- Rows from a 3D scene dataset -
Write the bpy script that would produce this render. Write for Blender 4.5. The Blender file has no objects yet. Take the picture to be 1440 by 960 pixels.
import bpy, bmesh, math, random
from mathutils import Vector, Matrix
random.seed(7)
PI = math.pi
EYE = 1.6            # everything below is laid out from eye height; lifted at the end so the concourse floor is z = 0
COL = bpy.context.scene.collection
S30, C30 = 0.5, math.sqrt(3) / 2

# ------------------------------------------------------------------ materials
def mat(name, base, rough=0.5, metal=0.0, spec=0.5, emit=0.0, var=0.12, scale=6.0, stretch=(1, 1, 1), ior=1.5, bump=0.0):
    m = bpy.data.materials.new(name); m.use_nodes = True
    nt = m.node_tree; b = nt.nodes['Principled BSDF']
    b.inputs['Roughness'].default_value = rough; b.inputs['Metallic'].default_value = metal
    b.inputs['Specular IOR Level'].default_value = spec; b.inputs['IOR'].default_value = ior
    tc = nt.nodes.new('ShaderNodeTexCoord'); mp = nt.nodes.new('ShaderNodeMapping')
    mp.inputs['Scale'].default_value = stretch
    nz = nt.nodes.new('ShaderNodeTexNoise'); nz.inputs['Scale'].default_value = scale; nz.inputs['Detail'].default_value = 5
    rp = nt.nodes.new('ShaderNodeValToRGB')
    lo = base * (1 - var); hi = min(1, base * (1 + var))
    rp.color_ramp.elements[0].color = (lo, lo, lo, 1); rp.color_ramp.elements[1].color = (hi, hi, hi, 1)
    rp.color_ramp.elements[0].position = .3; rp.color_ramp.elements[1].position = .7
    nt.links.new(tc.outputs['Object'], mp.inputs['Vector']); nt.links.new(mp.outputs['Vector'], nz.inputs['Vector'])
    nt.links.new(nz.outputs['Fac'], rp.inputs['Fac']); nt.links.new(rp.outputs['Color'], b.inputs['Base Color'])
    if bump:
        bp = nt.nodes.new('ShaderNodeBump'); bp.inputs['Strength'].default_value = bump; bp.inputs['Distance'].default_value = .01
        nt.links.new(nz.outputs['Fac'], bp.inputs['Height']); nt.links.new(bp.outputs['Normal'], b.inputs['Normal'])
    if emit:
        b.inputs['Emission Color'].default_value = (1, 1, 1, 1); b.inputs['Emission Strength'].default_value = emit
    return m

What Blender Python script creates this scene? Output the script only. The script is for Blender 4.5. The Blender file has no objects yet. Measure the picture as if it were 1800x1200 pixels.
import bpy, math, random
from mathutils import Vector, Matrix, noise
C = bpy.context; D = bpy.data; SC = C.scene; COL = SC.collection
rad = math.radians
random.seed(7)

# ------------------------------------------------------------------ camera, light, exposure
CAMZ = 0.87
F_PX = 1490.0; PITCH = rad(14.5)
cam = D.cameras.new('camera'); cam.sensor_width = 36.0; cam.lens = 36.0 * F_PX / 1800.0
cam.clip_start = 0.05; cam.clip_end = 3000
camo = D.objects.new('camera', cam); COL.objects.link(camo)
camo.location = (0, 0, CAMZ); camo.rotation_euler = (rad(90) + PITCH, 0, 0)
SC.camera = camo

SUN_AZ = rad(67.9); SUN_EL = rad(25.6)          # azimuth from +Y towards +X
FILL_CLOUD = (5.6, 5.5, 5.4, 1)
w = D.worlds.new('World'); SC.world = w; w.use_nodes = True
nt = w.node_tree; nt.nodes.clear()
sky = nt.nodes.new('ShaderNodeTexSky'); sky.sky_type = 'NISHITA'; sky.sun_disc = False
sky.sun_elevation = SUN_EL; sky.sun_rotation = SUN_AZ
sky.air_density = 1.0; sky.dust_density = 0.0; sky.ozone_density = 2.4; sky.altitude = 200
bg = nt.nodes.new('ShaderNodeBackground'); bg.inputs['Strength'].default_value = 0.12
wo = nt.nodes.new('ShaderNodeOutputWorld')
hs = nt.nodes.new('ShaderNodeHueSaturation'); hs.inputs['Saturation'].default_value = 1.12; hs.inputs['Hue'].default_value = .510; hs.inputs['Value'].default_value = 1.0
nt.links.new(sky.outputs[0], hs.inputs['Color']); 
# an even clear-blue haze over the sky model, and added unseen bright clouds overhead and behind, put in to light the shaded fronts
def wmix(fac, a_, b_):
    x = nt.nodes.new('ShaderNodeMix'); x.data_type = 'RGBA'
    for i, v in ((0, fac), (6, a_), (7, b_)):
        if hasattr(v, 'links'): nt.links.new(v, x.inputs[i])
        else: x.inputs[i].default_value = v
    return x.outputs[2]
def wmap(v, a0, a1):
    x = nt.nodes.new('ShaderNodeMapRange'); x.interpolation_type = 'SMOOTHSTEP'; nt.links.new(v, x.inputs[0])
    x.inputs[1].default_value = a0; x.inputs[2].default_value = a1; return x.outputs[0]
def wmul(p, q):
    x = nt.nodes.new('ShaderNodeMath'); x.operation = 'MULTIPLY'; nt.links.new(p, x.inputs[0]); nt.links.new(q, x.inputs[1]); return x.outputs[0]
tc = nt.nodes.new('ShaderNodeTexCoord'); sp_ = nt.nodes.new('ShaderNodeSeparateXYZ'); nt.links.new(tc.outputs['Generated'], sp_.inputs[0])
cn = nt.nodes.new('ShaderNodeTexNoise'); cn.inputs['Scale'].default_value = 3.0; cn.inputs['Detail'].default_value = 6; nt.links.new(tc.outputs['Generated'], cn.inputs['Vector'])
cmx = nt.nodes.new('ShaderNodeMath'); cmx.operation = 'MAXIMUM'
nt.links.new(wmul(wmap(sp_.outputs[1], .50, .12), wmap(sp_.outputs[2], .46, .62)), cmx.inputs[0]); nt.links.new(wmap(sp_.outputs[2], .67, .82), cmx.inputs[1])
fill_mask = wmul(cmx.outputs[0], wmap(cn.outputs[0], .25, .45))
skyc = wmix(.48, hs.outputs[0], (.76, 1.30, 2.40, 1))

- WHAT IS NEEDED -
Only the lines from the start of the data to the line holding "S30, C30 = 0.5, math.sqrt(3) / 2" are wanted; return them exactly, both ends included.

- FINAL RESULT -
Write the bpy script that would produce this render. Write for Blender 4.5. The Blender file has no objects yet. Take the picture to be 1440 by 960 pixels.
import bpy, bmesh, math, random
from mathutils import Vector, Matrix
random.seed(7)
PI = math.pi
EYE = 1.6            # everything below is laid out from eye height; lifted at the end so the concourse floor is z = 0
COL = bpy.context.scene.collection
S30, C30 = 0.5, math.sqrt(3) / 2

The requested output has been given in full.